Cicero diplomacy chat

However, CICERO is far from perfect. In their blog, Meta revealed that CICERO “sometimes generates inconsistent dialogue that can undermine its objectives.” But winning Diplomacy games isn’t the endgame here. Meta has big plans for its AI agent beyond just playing board games. The company is just using Diplomacy as a “sandbox” for “advance research in human-AI interaction” and intends to use the AI agent to power meaningful, deep chats between humans and AI-powered agents.

“While CICERO is only capable of playing Diplomacy, the technology behind this achievement is relevant to many real-world applications. Controlling natural language generation via planning and RL, could, for example, ease communication barriers between humans and AI-powered agents. For instance, today’s AI assistants excel at simple question-answering tasks, like telling you the weather, but what if they could maintain a long-term conversation with the goal of teaching you a new skill?  Alternatively, imagine a video game in which the non-player characters (NPCs) could plan and converse like people do — understanding your motivations and adapting the conversation accordingly — to help you on your quest of storming the castle,” explains Meta in their blog.

If Meta succeeds with CICERO, it would radically change the support experience and live chat industry, replacing human support attendants with AI chat helpers.
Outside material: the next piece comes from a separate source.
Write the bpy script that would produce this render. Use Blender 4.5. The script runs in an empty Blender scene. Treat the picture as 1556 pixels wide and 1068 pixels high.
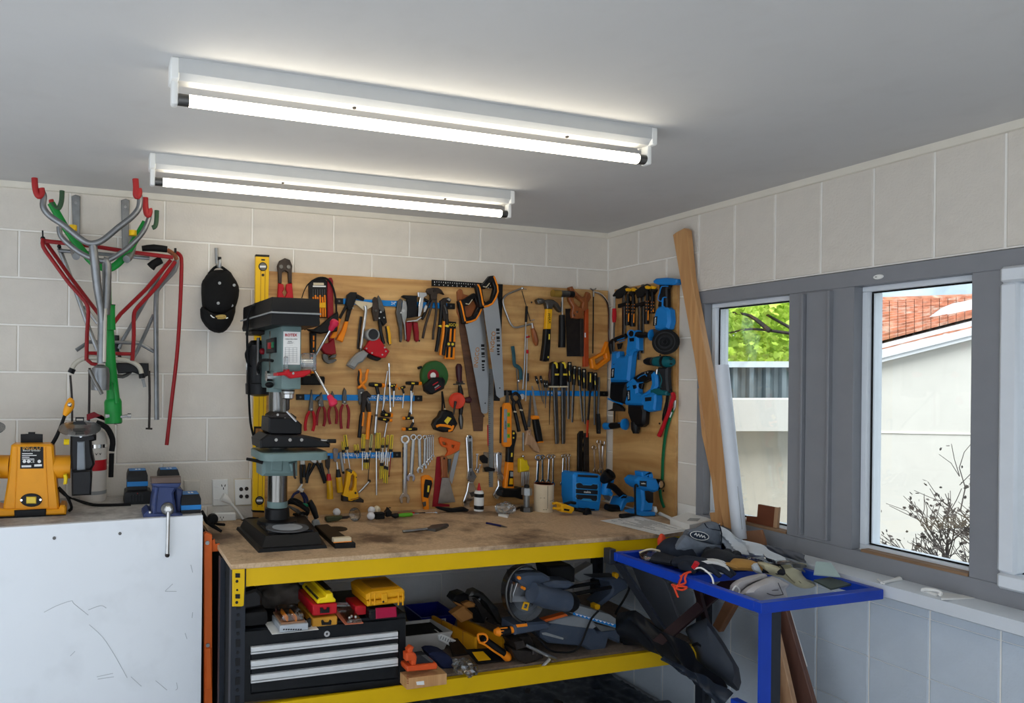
import bpy, bmesh, math, random
from mathutils import Vector as V, Matrix, noise as mnoise
scene = bpy.context.scene
COL = scene.collection
R = math.radians
random.seed(7)
# ---------------------------------------------------------------- camera
FPX, CX, CY = 1067.6, 499.0, 571.6          # focal length and principal point for a 1556 x 1068 frame
EYE = V((-2.663, -3.228, 1.597)); YAW = R(17.909); ROLL = R(.633)
FW = V((math.sin(YAW), math.cos(YAW), 0)); RT0 = V((math.cos(YAW), -math.sin(YAW), 0)); UP0 = V((0, 0, 1))
RT = RT0*math.cos(ROLL)+UP0*math.sin(ROLL); UP = UP0*math.cos(ROLL)-RT0*math.sin(ROLL)
cd = bpy.data.cameras.new('camera'); cam = bpy.data.objects.new('camera', cd); COL.objects.link(cam)
m = Matrix((RT, UP, -FW)).transposed().to_4x4(); m.translation = EYE; cam.matrix_world = m
cd.sensor_fit = 'HORIZONTAL'; cd.sensor_width = 36; cd.lens = FPX*36/1556
cd.shift_x = (778-CX)/1556; cd.shift_y = (CY-534)/1556; cd.clip_start = .05; cd.clip_end = 200
scene.camera = cam
# ---------------------------------------------------------------- sky and exposure
SKY = 1.45; TUBE = 8.0; SUN = 4.2
vs = scene.view_settings; vs.view_transform = 'Standard'; vs.look = 'None'; vs.gamma = 1; vs.exposure = .30
vs.use_curve_mapping = False
w = bpy.data.worlds.new('sky'); scene.world = w; w.use_nodes = True; wn = w.node_tree.nodes; wl = w.node_tree.links
bg = wn['Background']; tc = wn.new('ShaderNodeTexCoord'); nz = wn.new('ShaderNodeTexNoise'); cr = wn.new('ShaderNodeValToRGB')
nz.inputs['Scale'].default_value = 2.2; nz.inputs['Detail'].default_value = 6
cr.color_ramp.elements[0].position = .35; cr.color_ramp.elements[0].color = (.58, .70, .84, 1)
cr.color_ramp.elements[1].position = .65; cr.color_ramp.elements[1].color = (.86, .92, 1, 1)
wl.new(tc.outputs['Generated'], nz.inputs['Vector']); wl.new(nz.outputs['Fac'], cr.inputs['Fac']); wl.new(cr.outputs['Color'], bg.inputs['Color'])
bg.inputs['Strength'].default_value = SKY
sl = bpy.data.lights.new('sun', 'SUN'); sl.energy = SUN; sl.angle = R(40); sl.color = (.97, .98, 1)
so = bpy.data.objects.new('sun', sl); COL.objects.link(so); so.rotation_euler = (R(36), 0, R(-18))

# ---------------------------------------------------------------- helpers: materials
def lin(c):
    return tuple(((x/255)/12.92 if x/255 <= .04045 else ((x/255+.055)/1.055)**2.4) for x in c)
MATS = {}
def mat(name, col, rough=.5, metal=0, var=.10, scale=14, bump=0, bscale=60, dirt=None, dcol=(60, 50, 40), dscale=4, coat=0, trans=0, alpha=1, stretch=None):
    if name in MATS: return MATS[name]
    mt = bpy.data.materials.new(name); mt.use_nodes = True; n = mt.node_tree.nodes; l = mt.node_tree.links
    b = n['Principled BSDF']; c = lin(col)
    b.inputs['Roughness'].default_value = rough; b.inputs['Metallic'].default_value = metal; b.inputs['Specular IOR Level'].default_value = .5 if metal else .28
    b.inputs['Coat Weight'].default_value = coat; b.inputs['Transmission Weight'].default_value = trans; b.inputs['Alpha'].default_value = alpha
    t = n.new('ShaderNodeTexCoord'); src = t.outputs['Object']
    if stretch:
        mp = n.new('ShaderNodeMapping'); mp.inputs['Scale'].default_value = stretch; l.new(src, mp.inputs['Vector']); src = mp.outputs['Vector']
    z = n.new('ShaderNodeTexNoise'); z.inputs['Scale'].default_value = scale; z.inputs['Detail'].default_value = 5; l.new(src, z.inputs['Vector'])
    r = n.new('ShaderNodeValToRGB'); e = r.color_ramp.elements
    e[0].position = .3; e[1].position = .7
    e[0].color = tuple(x*(1-var) for x in c)+(1,); e[1].color = tuple(min(1, x*(1+var)) for x in c)+(1,)
    l.new(z.outputs['Fac'], r.inputs['Fac']); out = r.outputs['Color']
    if dirt:
        z2 = n.new('ShaderNodeTexNoise'); z2.inputs['Scale'].default_value = dscale; z2.inputs['Detail'].default_value = 8; l.new(t.outputs['Object'], z2.inputs['Vector'])
        r2 = n.new('ShaderNodeValToRGB'); r2.color_ramp.elements[0].position = .52; r2.color_ramp.elements[1].position = .75
        r2.color_ramp.elements[0].color = (0, 0, 0, 1); r2.color_ramp.elements[1].color = (dirt, dirt, dirt, 1)
        mx = n.new('ShaderNodeMix'); mx.data_type = 'RGBA'; l.new(z2.outputs['Fac'], r2.inputs['Fac']); l.new(r2.outputs['Color'], mx.inputs['Factor'])
        l.new(out, mx.inputs['A']); mx.inputs['B'].default_value = lin(dcol)+(1,); out = mx.outputs['Result']
    l.new(out, b.inputs['Base Color'])
    if bump:
        z3 = n.new('ShaderNodeTexNoise'); z3.inputs['Scale'].default_value = bscale; z3.inputs['Detail'].default_value = 4; l.new(src, z3.inputs['Vector'])
        bp_ = n.new('ShaderNodeBump'); bp_.inputs['Strength'].default_value = bump; bp_.inputs['Distance'].default_value = .004
        l.new(z3.outputs['Fac'], bp_.inputs['Height']); l.new(bp_.outputs['Normal'], b.inputs['Normal'])
    MATS[name] = mt
    return mt
def emit(name, col, s):
    mt = bpy.data.materials.new(name); mt.use_nodes = True; n = mt.node_tree.nodes
    b = n['Principled BSDF']; b.inputs['Base Color'].default_value = (.9, .9, .9, 1); b.inputs['Emission Color'].default_value = tuple(col)+(1,); b.inputs['Emission Strength'].default_value = s
    return mt
def clear(name, tint=(1, 1, 1), gloss=.08, rough=.02):
    mt = bpy.data.materials.new(name); mt.use_nodes = True; n = mt.node_tree.nodes; l = mt.node_tree.links
    n.remove(n['Principled BSDF']); tr = n.new('ShaderNodeBsdfTransparent'); tr.inputs['Color'].default_value = tuple(tint)+(1,)
    g = n.new('ShaderNodeBsdfGlossy'); g.inputs['Roughness'].default_value = rough
    f = n.new('ShaderNodeFresnel'); f.inputs['IOR'].default_value = 1.45
    mu = n.new('ShaderNodeMath'); mu.operation = 'MULTIPLY_ADD'; mu.inputs[1].default_value = .8; mu.inputs[2].default_value = gloss
    mx = n.new('ShaderNodeMixShader'); l.new(f.outputs['Fac'], mu.inputs[0]); l.new(mu.outputs[0], mx.inputs['Fac'])
    l.new(tr.outputs[0], mx.inputs[1]); l.new(g.outputs[0], mx.inputs[2]); l.new(mx.outputs[0], n['Material Output'].inputs['Surface'])
    return mt
def wood(name, c1, c2, rough=.55, grain=(1, 14, 14), scale=3.0, stain=None, bump=.05):
    mt = bpy.data.materials.new(name); mt.use_nodes = True; n = mt.node_tree.nodes; l = mt.node_tree.links; b = n['Principled BSDF']
    b.inputs['Roughness'].default_value = rough
    t = n.new('ShaderNodeTexCoord'); mp = n.new('ShaderNodeMapping'); mp.inputs['Scale'].default_value = grain; l.new(t.outputs['Object'], mp.inputs['Vector'])
    z = n.new('ShaderNodeTexNoise'); z.inputs['Scale'].default_value = scale; z.inputs['Detail'].default_value = 7; z.inputs['Distortion'].default_value = .9; l.new(mp.outputs[0], z.inputs['Vector'])
    r = n.new('ShaderNodeValToRGB'); r.color_ramp.elements[0].position = .32; r.color_ramp.elements[1].position = .68
    r.color_ramp.elements[0].color = lin(c1)+(1,); r.color_ramp.elements[1].color = lin(c2)+(1,); l.new(z.outputs['Fac'], r.inputs['Fac']); out = r.outputs['Color']
    if stain:
        z2 = n.new('ShaderNodeTexNoise'); z2.inputs['Scale'].default_value = stain[2]; z2.inputs['Detail'].default_value = 8; z2.inputs['Roughness'].default_value = .65; l.new(t.outputs['Object'], z2.inputs['Vector'])
        r2 = n.new('ShaderNodeValToRGB'); r2.color_ramp.elements[0].position = .48; r2.color_ramp.elements[1].position = .66
        r2.color_ramp.elements[0].color = (0, 0, 0, 1); r2.color_ramp.elements[1].color = (stain[1],)*3+(1,)
        mx = n.new('ShaderNodeMix'); mx.data_type = 'RGBA'; l.new(z2.outputs['Fac'], r2.inputs['Fac']); l.new(r2.outputs['Color'], mx.inputs['Factor'])
        l.new(out, mx.inputs['A']); mx.inputs['B'].default_value = lin(stain[0])+(1,); out = mx.outputs['Result']
    l.new(out, b.inputs['Base Color'])
    bp_ = n.new('ShaderNodeBump'); bp_.inputs['Strength'].default_value = bump; bp_.inputs['Distance'].default_value = .003; l.new(z.outputs['Fac'], bp_.inputs['Height']); l.new(bp_.outputs['Normal'], b.inputs['Normal'])
    return mt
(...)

But achieving human-level intelligence won’t be enough. Being able to hold sensible conversations is just one part of the puzzle and for AI systems like CICERO to truly replace humans, they would need to be genuinely capable of thought and consciousness. So, to answer the question ‘should we be worried about AI taking over?’ Well, it’s still a while away from any significant autonomous thinking, but the wheels are certainly in motion for the next great industrial revolution.